TASK TO COMPLETE: Look for "scene" in the listing below. Gather each line that contains it.

SOURCE DATA:
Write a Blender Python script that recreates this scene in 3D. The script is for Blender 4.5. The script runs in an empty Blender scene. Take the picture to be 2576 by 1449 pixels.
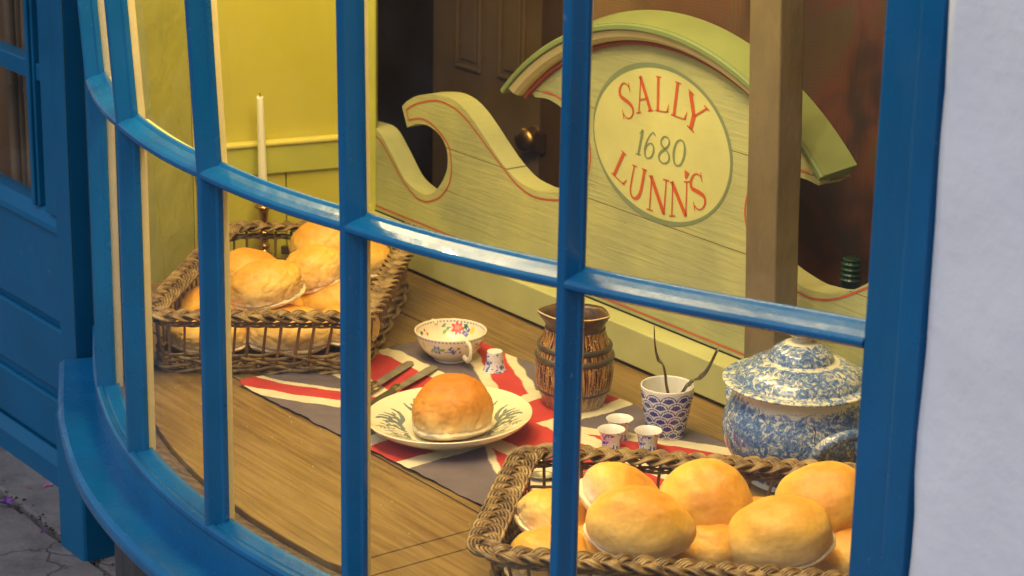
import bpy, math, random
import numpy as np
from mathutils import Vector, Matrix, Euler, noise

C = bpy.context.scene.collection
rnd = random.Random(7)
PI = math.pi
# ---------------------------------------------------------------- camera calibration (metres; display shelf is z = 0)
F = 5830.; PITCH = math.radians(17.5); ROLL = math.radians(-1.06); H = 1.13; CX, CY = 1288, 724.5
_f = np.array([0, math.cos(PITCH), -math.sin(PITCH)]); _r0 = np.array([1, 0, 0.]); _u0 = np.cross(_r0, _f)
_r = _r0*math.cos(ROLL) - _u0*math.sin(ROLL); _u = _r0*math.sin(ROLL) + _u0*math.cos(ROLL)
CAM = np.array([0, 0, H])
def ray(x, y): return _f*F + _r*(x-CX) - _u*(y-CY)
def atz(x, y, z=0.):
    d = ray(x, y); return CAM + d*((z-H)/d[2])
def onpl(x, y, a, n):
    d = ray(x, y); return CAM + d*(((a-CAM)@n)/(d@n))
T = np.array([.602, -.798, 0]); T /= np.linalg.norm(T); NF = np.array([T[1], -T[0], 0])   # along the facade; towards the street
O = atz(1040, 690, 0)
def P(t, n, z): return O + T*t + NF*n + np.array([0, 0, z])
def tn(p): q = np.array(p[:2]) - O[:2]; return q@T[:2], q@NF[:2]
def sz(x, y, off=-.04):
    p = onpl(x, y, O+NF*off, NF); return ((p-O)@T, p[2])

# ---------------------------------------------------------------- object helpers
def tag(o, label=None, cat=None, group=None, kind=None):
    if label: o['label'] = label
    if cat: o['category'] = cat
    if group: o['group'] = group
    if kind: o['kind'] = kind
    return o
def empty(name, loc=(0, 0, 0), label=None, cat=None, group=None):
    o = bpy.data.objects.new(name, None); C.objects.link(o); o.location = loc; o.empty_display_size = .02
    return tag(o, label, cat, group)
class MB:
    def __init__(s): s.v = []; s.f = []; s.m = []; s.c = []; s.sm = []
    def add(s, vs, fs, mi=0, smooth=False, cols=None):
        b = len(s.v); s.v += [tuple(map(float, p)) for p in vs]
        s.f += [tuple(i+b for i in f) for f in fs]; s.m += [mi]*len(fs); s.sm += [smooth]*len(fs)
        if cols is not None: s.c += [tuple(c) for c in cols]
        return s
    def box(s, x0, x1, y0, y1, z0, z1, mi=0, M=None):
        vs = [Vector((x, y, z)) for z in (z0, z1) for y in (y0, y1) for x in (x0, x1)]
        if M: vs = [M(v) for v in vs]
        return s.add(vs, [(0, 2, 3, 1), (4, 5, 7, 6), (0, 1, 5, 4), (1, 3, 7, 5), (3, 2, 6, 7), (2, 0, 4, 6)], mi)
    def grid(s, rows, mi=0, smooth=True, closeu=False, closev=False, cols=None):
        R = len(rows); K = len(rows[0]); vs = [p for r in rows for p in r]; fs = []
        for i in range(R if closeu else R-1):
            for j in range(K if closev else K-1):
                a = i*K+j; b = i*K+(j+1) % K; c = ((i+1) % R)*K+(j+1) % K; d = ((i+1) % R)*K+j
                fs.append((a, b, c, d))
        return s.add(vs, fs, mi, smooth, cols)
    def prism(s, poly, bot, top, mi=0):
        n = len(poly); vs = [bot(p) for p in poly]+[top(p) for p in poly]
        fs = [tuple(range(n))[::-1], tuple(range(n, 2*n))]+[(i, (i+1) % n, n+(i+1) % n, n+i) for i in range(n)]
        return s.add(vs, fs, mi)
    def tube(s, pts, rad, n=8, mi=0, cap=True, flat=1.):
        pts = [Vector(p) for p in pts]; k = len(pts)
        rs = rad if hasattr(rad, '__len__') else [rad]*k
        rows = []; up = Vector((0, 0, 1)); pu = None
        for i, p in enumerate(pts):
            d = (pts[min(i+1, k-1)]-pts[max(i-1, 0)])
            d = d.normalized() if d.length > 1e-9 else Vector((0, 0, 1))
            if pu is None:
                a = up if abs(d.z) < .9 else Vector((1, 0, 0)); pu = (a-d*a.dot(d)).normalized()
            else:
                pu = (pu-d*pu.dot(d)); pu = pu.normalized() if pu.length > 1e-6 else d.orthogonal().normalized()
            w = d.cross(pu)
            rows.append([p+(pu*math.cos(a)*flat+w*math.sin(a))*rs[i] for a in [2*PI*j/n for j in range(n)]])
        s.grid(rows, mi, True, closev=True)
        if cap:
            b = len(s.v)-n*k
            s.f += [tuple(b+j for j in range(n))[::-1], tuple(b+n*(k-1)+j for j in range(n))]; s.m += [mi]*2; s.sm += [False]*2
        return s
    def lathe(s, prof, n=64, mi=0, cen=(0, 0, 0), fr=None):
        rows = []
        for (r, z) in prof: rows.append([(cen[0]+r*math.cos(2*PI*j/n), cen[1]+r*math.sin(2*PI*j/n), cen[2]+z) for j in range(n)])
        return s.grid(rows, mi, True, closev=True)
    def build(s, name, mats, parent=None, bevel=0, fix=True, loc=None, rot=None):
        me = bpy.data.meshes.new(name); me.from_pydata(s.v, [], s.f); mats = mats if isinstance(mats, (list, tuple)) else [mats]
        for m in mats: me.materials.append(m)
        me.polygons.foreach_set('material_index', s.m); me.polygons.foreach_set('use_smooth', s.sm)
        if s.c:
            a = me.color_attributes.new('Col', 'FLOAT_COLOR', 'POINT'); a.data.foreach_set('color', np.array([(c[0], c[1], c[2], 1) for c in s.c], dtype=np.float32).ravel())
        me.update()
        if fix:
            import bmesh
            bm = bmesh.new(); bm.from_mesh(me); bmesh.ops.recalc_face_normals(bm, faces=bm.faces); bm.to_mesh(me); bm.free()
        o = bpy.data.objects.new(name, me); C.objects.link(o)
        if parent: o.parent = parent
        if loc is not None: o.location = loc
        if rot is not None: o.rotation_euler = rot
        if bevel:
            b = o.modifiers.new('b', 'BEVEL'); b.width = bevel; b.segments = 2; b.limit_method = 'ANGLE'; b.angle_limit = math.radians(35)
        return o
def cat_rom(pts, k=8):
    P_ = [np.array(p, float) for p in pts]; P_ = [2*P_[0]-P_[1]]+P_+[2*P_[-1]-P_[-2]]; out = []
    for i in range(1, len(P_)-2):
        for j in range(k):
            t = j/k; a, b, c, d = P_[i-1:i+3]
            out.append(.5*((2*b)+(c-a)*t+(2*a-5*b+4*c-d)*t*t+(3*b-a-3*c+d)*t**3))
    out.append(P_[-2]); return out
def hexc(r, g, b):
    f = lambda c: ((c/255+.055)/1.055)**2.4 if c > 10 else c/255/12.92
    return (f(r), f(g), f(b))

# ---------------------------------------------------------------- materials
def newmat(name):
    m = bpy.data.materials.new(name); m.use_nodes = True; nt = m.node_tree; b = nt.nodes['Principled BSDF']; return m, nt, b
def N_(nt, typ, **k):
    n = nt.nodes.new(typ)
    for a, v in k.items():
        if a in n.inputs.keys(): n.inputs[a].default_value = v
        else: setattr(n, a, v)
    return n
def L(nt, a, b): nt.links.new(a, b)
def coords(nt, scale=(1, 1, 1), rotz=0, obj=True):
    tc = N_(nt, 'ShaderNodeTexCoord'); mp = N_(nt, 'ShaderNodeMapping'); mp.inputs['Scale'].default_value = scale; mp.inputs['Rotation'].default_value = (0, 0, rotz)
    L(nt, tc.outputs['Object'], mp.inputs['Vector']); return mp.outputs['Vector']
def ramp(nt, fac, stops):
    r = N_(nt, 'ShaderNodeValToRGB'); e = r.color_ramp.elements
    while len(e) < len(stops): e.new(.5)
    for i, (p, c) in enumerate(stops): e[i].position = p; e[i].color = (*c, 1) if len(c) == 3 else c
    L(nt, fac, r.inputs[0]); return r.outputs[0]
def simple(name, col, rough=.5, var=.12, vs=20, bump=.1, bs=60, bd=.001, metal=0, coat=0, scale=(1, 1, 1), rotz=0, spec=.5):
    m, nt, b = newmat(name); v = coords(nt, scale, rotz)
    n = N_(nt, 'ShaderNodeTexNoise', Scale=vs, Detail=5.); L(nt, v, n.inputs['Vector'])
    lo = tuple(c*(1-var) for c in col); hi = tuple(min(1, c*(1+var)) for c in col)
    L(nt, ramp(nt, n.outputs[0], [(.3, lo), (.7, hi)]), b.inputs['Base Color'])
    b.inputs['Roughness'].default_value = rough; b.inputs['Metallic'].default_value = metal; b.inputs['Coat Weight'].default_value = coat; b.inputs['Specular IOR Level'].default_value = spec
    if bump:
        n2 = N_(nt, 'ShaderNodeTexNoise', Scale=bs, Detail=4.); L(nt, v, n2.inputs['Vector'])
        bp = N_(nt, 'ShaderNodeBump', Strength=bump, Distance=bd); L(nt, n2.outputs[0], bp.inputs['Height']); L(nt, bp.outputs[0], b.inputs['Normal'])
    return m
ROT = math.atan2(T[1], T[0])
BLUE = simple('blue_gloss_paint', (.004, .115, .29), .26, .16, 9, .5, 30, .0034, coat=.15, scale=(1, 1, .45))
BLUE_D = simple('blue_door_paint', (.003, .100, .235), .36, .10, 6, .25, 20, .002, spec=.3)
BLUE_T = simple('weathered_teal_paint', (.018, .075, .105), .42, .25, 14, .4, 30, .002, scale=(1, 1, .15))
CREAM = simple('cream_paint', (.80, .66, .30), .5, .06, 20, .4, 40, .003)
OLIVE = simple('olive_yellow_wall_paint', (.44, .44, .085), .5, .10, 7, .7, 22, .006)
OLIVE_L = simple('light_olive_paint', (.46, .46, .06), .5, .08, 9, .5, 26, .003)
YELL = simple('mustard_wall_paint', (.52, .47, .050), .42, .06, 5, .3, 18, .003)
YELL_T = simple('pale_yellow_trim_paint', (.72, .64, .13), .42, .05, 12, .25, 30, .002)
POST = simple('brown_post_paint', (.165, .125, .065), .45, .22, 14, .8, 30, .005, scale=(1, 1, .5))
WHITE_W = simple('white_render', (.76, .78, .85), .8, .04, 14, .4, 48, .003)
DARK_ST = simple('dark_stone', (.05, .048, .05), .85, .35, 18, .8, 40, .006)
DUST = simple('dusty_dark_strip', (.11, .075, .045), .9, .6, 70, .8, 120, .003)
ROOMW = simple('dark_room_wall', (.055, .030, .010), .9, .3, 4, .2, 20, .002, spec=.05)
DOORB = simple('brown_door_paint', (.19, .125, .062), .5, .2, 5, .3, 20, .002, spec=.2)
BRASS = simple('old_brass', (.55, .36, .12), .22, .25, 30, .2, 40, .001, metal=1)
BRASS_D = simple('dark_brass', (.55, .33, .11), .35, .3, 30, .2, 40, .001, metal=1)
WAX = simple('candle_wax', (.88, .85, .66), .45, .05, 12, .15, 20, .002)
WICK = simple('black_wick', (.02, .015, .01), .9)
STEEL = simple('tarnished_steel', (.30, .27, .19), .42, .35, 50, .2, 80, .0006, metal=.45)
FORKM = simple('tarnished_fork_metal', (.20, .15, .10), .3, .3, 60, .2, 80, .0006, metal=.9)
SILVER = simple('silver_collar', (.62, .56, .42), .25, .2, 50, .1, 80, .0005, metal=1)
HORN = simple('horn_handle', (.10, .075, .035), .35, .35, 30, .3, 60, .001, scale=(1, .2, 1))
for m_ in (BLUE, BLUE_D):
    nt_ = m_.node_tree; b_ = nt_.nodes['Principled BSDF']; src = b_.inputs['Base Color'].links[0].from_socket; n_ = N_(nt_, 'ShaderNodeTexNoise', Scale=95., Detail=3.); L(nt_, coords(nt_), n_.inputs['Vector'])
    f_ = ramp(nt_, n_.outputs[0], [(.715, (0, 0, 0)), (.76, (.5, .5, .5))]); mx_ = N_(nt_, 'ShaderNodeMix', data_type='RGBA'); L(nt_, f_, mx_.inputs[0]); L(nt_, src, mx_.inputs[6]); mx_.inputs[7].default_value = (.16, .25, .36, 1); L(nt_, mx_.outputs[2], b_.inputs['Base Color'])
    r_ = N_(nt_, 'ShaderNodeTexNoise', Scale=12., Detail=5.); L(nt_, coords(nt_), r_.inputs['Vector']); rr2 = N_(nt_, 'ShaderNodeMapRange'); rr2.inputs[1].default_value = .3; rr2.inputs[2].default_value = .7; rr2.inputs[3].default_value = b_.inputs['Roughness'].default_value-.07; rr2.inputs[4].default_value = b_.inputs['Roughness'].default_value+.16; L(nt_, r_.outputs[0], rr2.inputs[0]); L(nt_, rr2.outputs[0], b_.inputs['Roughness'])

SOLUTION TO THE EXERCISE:
Write a Blender Python script that recreates this scene in 3D. The script is for Blender 4.5. The script runs in an empty Blender scene. Take the picture to be 2576 by 1449 pixels.
C = bpy.context.scene.collection